Euro Zone a ticking "Time Bomb"

Throughout the past half decade, with contracting U.S economy and meltdown in Japanese economy. European economies, gradual decline has acted as a catalyst in further intensifying the world economic crisis, according to the figures of World economic forum Euro Zone GDP has slumped by 0.3% and Overall Global Growth is 4.3 % as compare to 5.1% at 2010.Mexican President Felipe Calderon in his speech at the World Economic Forum 2012 in Davos, Switzerland said "We have a time bomb, the bomb is in Europe and we need to work together to deactivate it before it explodes over all of us".

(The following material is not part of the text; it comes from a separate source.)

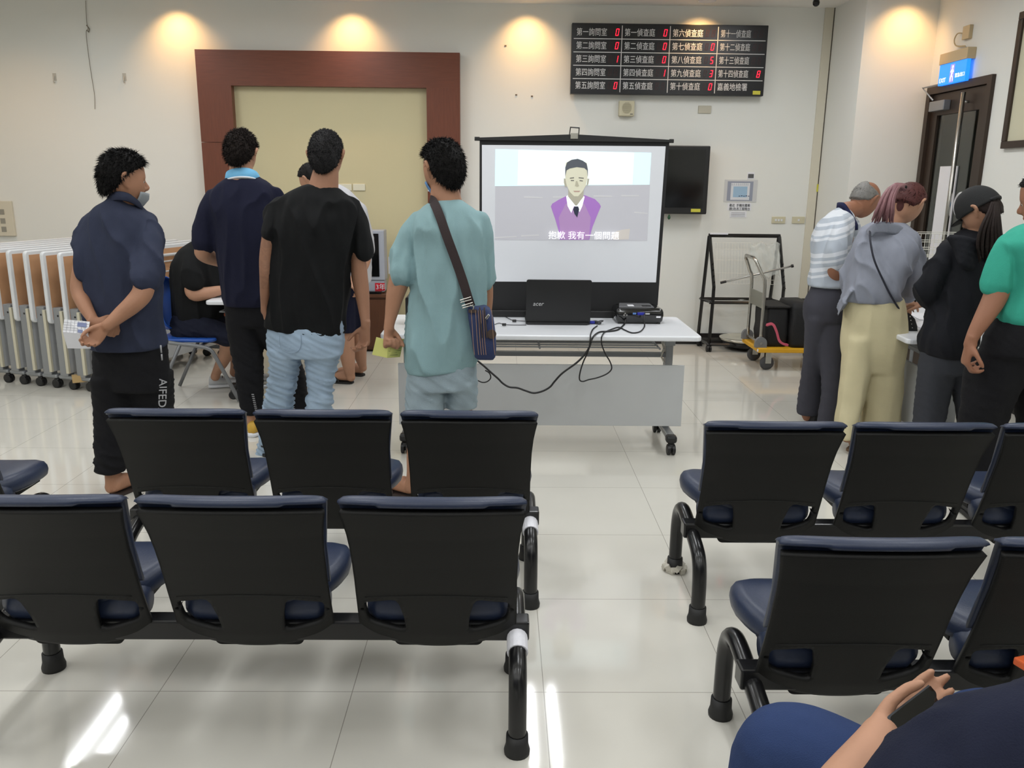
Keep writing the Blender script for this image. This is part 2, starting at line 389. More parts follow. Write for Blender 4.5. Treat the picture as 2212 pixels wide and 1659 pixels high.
p=pts[2]-pts[-1]; MB().tube([p+V((-.01,0,.03)),p+V((.012,0,.0)),p+V((.004,0,-.03)),p+V((-.012,0,-.012))],.005,7).build('knot',mat('wire_grey',(120,112,98),.6),t)
for px,py,lab in ((1115,205,'small dark screw plug left of its neighbour on the wall by the number board'),(1149,208,'small screw plug nearest the number board'),(1092,99,'tiny brown screw plug high on the wall left of the number board')):
    a=W(px,py,WALL); tag(MB().box((a.x,WALL-.003,a.z),(.018,.006,.012)).build('screw_plug',mat('plug_brown',(110,96,80),.6)),lab,'screw plug')
# electrical panel far left
a,b=W(-60,434,WALL-.03),W(33,510,WALL-.03)
t=thing('electrical_panel','cream wall box with small printed labels above the folded tables','wall box',((a.x+b.x)/2,WALL,b.z)); w=(b.x-a.x)/2; h=a.z-b.z
MB().bb((-w,-.03,0),(w,0,h)).build('case',mat('panel_cream',(216,208,188),.5),t,bevel=.004)
for zz,k in ((.62,0),(.36,1),(.12,2)):
    MB().bb((w-.12,-.033,h*zz),(w-.075,-.03,h*(zz+.15))).build('switch',mat('panel_grey',(150,146,134),.5),t)
# cctv on the ceiling
a=WZ(1763,8,CEIL-.05); t=thing('security_camera','small black round camera under the ceiling right of the number board','camera',(a.x,a.y,CEIL))
MB().lathe([(.001,0),(.035,0),(.035,-.02),(.001,-.02)],(0,0,0)).build('base',M_white,t,smooth=True)
MB().lathe([(.001,-.02),(.024,-.02),(.03,-.04),(.026,-.06),(.012,-.072),(.001,-.074)],(0,0,0)).build('lens_dome',M_dark,t,smooth=True)
# wall television behind the screen
TY=WALL-.14; a,b=W(1437,314,TY),W(1526,463,TY); tx1=b.x; tx0=tx1-1.02
t=thing('wall_television','black flat wall television half hidden behind the projection screen','television',((tx0+tx1)/2,WALL,b.z)); w=(tx1-tx0)/2; h=a.z-b.z
MB().bb((-w,-.14,0),(w,-.06,h)).build('bezel',M_black,t,bevel=.01)
MB().bb((-w+.035,-.143,.06),(w-.045,-.139,h-.035)).build('screen',M_dark,t)
MB().bb((-.2,-.06,h*.3),(.2,0,h*.7)).build('bracket',M_black,t)
MB().bb((w-.15,-.1425,.02),(w-.06,-.139,.05)).build('yellow_label',M_yel,t)
a2=W(1446,470,TY); MB().lathe([(.001,0),(.012,.01),(.014,.025),(.006,.045),(.001,.05)],(a2.x-(tx0+tx1)/2,-.12,-.055)).build('hanging_tag',mat('green_tag',(30,80,48),.5),t,smooth=True)

# ---------------------------------------------------------------- right wall: door, exit sign, frame, camera
t=thing('door_frame_unit','','x'); bpy.data.objects.remove(t)
fr=struct('door_1',MB().bb((XR-.03,DY0,0),(XR+.1,DY0+.06,DZ)).bb((XR-.03,DY1-.06,0),(XR+.1,DY1,DZ)).bb((XR-.03,DY0+.06,DZ-.06),(XR+.1,DY1-.06,DZ)),M_bronze)
y0,y1,zt=DY0+.065,DY1-.065,DZ-.065
lf=MB().bb((XR+.0,y0,.01),(XR+.045,y0+.10,zt)).bb((XR,y1-.1,.01),(XR+.045,y1,zt)).bb((XR,y0+.1,zt-.17),(XR+.045,y1-.1,zt)).bb((XR,y0+.1,.01),(XR+.045,y1-.1,.25)).build('door_leaf',M_bronze,fr)
glass=mat('door_glass',(200,210,205),.03,trans=1,spec=.5)
MB().bb((XR+.018,y0+.1,.25),(XR+.026,y1-.1,zt-.17)).build('glass_pane',glass,lf)
MB().tube([(XR-.05,y0+.27,zt-.03),(XR-.05,y0+.27,.5)],.018,12).cyl((XR-.05,y0+.27,zt-.1),(XR+.03,y0+.27,zt-.1),.01).cyl((XR-.05,y0+.27,.6),(XR+.03,y0+.27,.6),.01).build('pull_bar',M_steel,lf,smooth=True)
MB().bb((XR-.06,y1-.30,zt-.14),(XR,y1-.06,zt-.06)).build('door_closer',M_silver,lf,bevel=.006)
MB().tube([(XR-.05,y1-.1,zt-.05),(XR-.11,y1-.02,zt+.055),(XR-.02,y1-.22,zt+.075)],.008,8).build('closer_arm',M_silver,lf)
MB().bb((XR+.008,6.86,.95),(XR+.017,7.13,1.72)).build('paper_notice',M_paper,lf)
MB().lathe([(.001,0),(.10,0),(.10,-.004),(.001,-.004)],(XR+.017,y0+.22,1.42),axis='x').build('round_sticker',M_paper,lf)
MB().lathe([(.001,-.005),(.05,-.005),(.05,-.007),(.001,-.007)],(XR+.017,y0+.22,1.42),n=3,axis='x').build('sticker_emblem',mat('sticker_blue',(60,130,180),.5),lf)
# exit sign
t=thing('exit_sign','glowing blue emergency exit sign box above the bronze door','exit sign',(XR,7.0,2.38))
MB().bb((-.07,-.21,.14),(0,.21,.225)).build('housing',mat('housing_beige',(196,176,140),.5),t,bevel=.004)
MB().bb((-.06,-.205,-.02),(-.03,.205,.14)).build('light_panel',mat('exit_blue',(20,120,220),.4,emit=(25,120,235),es=1.3),t)
e=mat('exit_white',(235,235,255),.5,emit=(200,190,255),es=1.4)
f=lambda a,b,y:(y,-a,b)
g=MB()
g.prism([(-.032,-.012),(.032,-.012),(.032,.125),(-.032,.125)],-.0615,-.0605,f)
g.build('pictogram_ground',mat('exit_pale',(120,120,235),.5,emit=(130,120,240),es=1.2),t)
g=MB()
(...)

The Euro zone is the group of 17 European countries that use a common currency called Euro, and all together they constitute approximately 29.55 % of world's GDP which is a very big percentage and any turbulence in this percentage would affect the world's economy drastically. The reasons of Euro zone crisis is rooted in the fact that in the financial crash of 2008, the U.S. and European governments took on the debts of private financial institutions the result of trillions of dollars in bailouts and the nationalization of insolvent banks and other companies. The U.S. government used its control of both The Federal Reserve Bank and The Treasury to carry out its bailout program, so it could simply print more money to pay for it through technical maneuvers known as "quantitative easing" By contrast, the European Central Bank (ECB) isn't backed by any one government, though each European government moved to back up its own banking system. As a result, tensions among euro zone members started erupting when thhe bill for the bailouts came to due.

This resulted, into detoriation of European Economy and small European countries like Italy, Spain, Greece and Portugal had huge amount of debt on them which they were unable to pay. The crisis further started threatening viability of European Banks. Adding to the risk of economic turmoil and slowdown in world economic growth ,Doubts about the viability of the euro, along with reports of a slowing world economy led to wild swings in the financial markets since mid-August. With credit rating agencies like S&P, J.P Morgan's and Moody's degrading there "credit ratings" by few notches.

Though efforts are been made by European Union and World to tackle this crisis by providing bailout packages to the European countries by ECB and by increasing participation and contribution to the IMF in order to strengthen that very important international institution to ensure the stable growth of world.